Now let's talk about how to set your mortgage up for the best long-term results. No doubt, you have heard all the suggestions as to the best way to structure your mortgage. The banks scream at us. "Pay weekly". "Pay bi-weekly". "Double-up your payments". "Amortize over 15 years". Forget all the hype! All these payment options can be distilled down to one simple issue - "what's the amortization?" If you can minimize the length of time that it takes to pay the mortgage off (this timeframe is called the "amortization"), then the total amount of interest paid over the course of the loan will also be minimized. All the different payment options mentioned above have different amortizations attached to them. It is only the amortization number that has any ultimate significance to the smart borrower. For example, paying weekly just means that you make the equivalent of 13 monthly payments per year because there are more than 28 days in the average month. This shortens the amortization period, and consequently, the total interest paid.

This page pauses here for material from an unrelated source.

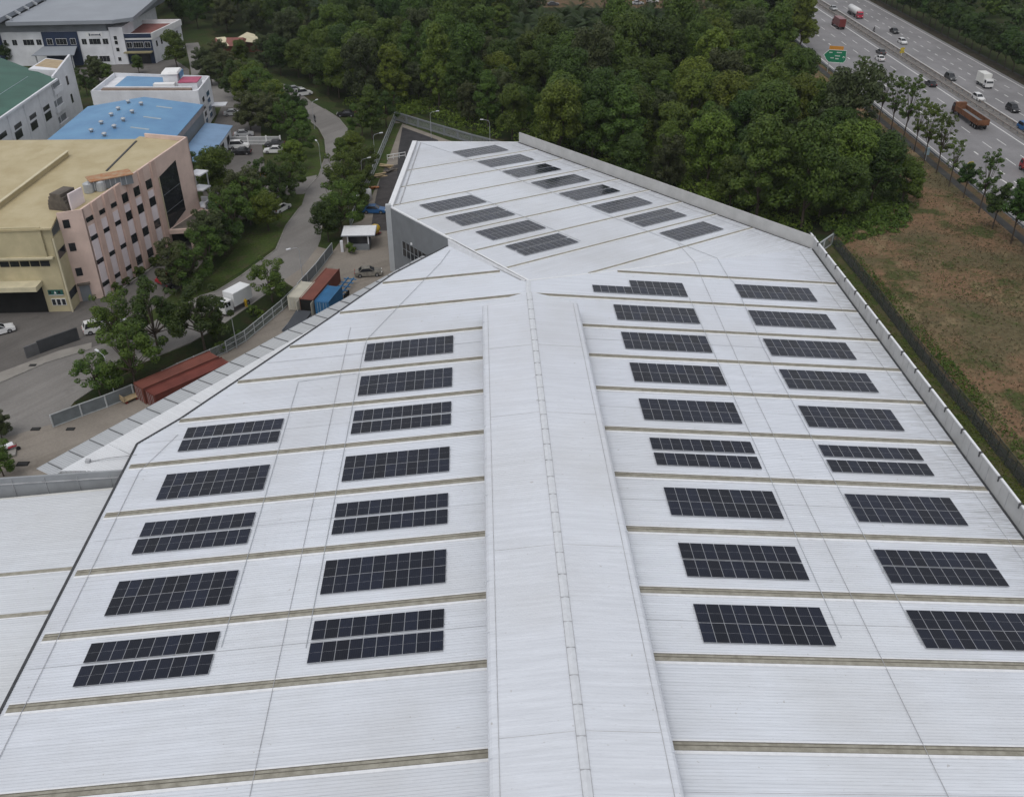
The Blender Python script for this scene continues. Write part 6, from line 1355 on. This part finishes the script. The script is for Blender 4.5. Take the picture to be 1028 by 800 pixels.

In plain English - and this is ALL you have to know - "pay off the mortgage as fast as you can handle and you'll pay dramatically less interest!"

Let's look at some numbers. Assuming that we are dealing with a $100,000 mortgage and an interest rate of 7% per year, we can vary the amortization period and look at the total interest paid as well as the monthly mortgage payment. If we pay the loan over 25 years, the monthly payment is an easy $700, but the interest paid over the 25 years is a whopping $110,123! It's no wonder that the banks are smiling when we sign our mortgage papers! If the amortization is reduced to 20 years, the payment is only $69 more per month, but we have now saved $25,488 in total interest over the 25 year amortization! A 15 year amortization would mean a monthly payment of $893 with a total interest payment of $60,785 over the course of the loan. Finally, a 10 year amortization would mean a monthly payment of $1156, and a total interest payment of $38,713.

My suggestion is to forget all the cute ways of paying and simply set up the largest payment that you can afford (whether it's monthly or weekly or bi-weekly should only be according to convenience). There aren't too many banks that are keen to push this approach. They'd never say: "Pay that mortgage to zero as fast as possible!" After all, it's the banks that keep making billion dollar plus profits every year - and they want you and me to give them as much help as possible!